Reaction of cyclohexane-1,2,4-triol with acetone

Question

What is the product formed when cyclohexane-1,2,4-triol reacts with 1 equivalent of acetone in an acidic medium?

There are 3 possible hemiacetal products. The major one is formed via nucleophilic attack by a less hindered hydroxyl group:

There is one possible cyclic acetal formed by the two adjacent $\ce{- OH}$ groups:

But which of the two products will be formed in a larger quantity? I have heard that cyclic acetals are more stable than acyclic ones but don't know the reason (because of entropy change or something?).

Answer 1

As long as you have a proton source in your solution (hint: all the time) these acetals will equilibrate back and forth until they find the thermodynamic hole. So you will never observe a hemiketal like the one you drew; rather, it will always move forward with the elimination of water (there is only little water around if acetone is the solvent, so liberation of water is entropically favourable) to the formation of the $\ce{O{,}O}$-ketal.
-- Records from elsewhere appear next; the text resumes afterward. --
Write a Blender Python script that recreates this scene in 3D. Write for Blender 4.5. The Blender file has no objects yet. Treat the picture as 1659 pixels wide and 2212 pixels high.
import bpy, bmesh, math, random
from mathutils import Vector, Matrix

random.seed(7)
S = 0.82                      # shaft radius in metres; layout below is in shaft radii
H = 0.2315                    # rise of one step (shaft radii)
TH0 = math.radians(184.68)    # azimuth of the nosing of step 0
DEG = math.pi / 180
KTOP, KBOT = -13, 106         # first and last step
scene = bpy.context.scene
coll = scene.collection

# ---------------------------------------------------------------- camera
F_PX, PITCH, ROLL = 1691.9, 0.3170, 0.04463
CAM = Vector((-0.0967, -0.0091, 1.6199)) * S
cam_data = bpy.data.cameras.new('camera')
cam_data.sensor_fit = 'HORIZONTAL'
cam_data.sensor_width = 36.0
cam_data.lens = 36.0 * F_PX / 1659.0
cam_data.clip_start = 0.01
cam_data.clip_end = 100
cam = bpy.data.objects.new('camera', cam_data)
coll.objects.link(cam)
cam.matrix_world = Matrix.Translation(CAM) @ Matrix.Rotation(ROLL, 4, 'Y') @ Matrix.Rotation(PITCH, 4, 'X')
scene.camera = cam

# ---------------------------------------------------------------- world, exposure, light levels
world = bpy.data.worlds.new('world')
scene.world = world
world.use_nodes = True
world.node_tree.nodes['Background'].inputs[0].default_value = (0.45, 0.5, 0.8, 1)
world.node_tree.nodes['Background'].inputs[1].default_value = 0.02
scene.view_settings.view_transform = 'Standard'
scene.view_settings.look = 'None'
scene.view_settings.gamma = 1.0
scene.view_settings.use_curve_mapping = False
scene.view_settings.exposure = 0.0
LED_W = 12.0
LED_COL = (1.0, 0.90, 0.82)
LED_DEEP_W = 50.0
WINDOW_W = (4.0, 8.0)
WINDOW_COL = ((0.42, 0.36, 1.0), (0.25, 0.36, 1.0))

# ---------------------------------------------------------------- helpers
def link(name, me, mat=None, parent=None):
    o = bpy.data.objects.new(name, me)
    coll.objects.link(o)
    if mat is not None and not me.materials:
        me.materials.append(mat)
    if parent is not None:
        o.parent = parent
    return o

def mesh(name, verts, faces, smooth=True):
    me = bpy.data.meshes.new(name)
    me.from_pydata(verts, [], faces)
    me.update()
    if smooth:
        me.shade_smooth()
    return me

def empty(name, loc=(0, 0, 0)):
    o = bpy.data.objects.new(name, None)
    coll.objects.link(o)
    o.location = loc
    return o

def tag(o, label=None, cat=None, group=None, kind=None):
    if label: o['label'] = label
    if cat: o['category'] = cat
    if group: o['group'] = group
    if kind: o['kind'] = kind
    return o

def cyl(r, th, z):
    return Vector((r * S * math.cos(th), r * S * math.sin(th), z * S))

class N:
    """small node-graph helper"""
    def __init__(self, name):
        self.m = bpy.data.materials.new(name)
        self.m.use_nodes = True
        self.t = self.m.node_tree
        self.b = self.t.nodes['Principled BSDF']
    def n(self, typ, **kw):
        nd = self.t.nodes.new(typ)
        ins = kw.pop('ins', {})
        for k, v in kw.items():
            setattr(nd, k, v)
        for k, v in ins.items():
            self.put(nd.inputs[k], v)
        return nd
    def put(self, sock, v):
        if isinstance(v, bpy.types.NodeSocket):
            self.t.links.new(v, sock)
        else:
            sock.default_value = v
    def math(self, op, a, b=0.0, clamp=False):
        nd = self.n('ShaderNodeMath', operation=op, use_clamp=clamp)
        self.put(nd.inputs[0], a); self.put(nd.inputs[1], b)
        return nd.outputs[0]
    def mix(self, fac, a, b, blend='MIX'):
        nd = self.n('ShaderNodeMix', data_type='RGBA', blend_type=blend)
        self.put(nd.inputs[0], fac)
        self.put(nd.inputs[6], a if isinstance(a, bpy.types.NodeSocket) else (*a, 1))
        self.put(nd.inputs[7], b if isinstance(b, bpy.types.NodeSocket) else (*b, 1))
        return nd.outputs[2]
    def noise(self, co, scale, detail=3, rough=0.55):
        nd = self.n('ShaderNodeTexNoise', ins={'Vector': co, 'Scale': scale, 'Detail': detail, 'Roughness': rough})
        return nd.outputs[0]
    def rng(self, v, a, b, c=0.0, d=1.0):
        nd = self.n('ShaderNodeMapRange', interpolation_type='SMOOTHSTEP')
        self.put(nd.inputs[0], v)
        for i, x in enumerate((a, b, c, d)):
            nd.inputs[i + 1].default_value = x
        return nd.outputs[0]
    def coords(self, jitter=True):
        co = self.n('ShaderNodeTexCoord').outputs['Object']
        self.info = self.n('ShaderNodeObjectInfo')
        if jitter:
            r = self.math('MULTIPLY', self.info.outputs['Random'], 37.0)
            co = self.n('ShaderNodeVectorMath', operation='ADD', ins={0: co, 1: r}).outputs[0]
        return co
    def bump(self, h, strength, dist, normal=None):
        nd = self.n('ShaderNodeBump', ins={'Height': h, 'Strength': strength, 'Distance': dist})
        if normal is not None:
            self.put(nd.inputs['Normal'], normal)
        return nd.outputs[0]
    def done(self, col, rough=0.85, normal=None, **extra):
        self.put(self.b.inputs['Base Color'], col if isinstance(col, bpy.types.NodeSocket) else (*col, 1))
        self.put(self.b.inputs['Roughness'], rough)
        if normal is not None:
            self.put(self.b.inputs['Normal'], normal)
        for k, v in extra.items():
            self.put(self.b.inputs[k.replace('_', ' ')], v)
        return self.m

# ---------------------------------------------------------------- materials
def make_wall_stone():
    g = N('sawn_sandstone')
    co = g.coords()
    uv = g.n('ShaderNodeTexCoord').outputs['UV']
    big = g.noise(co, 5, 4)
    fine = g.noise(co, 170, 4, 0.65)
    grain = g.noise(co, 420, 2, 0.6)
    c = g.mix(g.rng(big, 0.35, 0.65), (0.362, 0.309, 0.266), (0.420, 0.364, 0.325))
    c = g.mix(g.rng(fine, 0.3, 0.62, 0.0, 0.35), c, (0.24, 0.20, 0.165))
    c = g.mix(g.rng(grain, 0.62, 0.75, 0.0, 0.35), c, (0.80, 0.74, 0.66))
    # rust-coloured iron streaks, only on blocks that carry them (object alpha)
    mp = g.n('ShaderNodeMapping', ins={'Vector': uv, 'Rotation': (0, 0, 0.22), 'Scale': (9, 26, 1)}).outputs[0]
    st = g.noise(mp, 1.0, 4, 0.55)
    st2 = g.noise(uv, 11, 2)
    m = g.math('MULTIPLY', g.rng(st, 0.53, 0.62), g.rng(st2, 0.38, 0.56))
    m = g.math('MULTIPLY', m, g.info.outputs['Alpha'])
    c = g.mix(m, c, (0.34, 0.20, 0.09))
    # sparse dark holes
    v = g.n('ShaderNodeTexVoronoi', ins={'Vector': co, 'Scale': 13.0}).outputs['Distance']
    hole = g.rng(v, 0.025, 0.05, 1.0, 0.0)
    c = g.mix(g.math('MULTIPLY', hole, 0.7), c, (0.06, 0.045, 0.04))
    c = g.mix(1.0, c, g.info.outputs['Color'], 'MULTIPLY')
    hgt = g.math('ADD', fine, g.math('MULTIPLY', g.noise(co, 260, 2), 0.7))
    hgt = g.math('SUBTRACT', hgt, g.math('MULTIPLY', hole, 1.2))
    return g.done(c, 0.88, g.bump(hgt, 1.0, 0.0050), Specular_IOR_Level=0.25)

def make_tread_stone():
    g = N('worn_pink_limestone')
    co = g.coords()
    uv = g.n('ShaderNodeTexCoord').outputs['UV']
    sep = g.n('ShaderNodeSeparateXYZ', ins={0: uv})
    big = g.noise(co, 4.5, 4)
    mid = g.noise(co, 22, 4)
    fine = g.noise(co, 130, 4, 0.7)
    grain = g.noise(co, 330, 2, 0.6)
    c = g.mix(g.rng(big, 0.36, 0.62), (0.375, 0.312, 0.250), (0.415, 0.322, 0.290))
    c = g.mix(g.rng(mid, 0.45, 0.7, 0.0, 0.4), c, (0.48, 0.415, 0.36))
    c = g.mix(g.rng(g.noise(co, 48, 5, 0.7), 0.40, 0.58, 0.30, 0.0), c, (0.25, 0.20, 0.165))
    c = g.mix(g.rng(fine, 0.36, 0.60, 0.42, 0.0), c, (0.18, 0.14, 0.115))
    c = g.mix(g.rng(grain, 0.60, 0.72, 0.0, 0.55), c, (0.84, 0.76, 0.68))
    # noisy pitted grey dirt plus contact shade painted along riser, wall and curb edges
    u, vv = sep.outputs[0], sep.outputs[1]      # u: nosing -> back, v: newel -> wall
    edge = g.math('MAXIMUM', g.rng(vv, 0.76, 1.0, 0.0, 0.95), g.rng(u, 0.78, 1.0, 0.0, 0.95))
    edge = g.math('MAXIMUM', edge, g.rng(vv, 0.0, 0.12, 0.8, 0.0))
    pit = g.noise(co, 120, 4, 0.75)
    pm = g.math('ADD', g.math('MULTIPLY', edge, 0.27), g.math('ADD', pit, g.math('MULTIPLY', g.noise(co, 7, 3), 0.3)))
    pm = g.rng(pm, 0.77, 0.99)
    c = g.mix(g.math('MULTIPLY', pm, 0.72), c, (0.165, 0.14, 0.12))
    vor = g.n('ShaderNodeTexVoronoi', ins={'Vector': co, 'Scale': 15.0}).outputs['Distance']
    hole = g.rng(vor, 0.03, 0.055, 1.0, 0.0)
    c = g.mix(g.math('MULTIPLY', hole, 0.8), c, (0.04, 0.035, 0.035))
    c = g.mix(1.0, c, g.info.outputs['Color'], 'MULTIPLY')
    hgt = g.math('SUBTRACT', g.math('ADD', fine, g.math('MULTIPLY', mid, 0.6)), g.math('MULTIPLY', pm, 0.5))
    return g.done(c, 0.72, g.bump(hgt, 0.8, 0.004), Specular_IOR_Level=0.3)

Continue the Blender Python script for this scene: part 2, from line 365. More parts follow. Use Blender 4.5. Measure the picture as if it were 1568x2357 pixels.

Note that you can form two different ketals if the stereochemistry of the hydroxy groups is correct: If they are 1,3-syn, the six-membered cyclic ketal can also be formed.

Which one you end up with will likely depend solely on the reaction conditions. Kinetically, the five-membered ring is favoured. Thermodynamically, I assume the six-membered ring to be more stable, if it is able to find a conformation with little steric stress.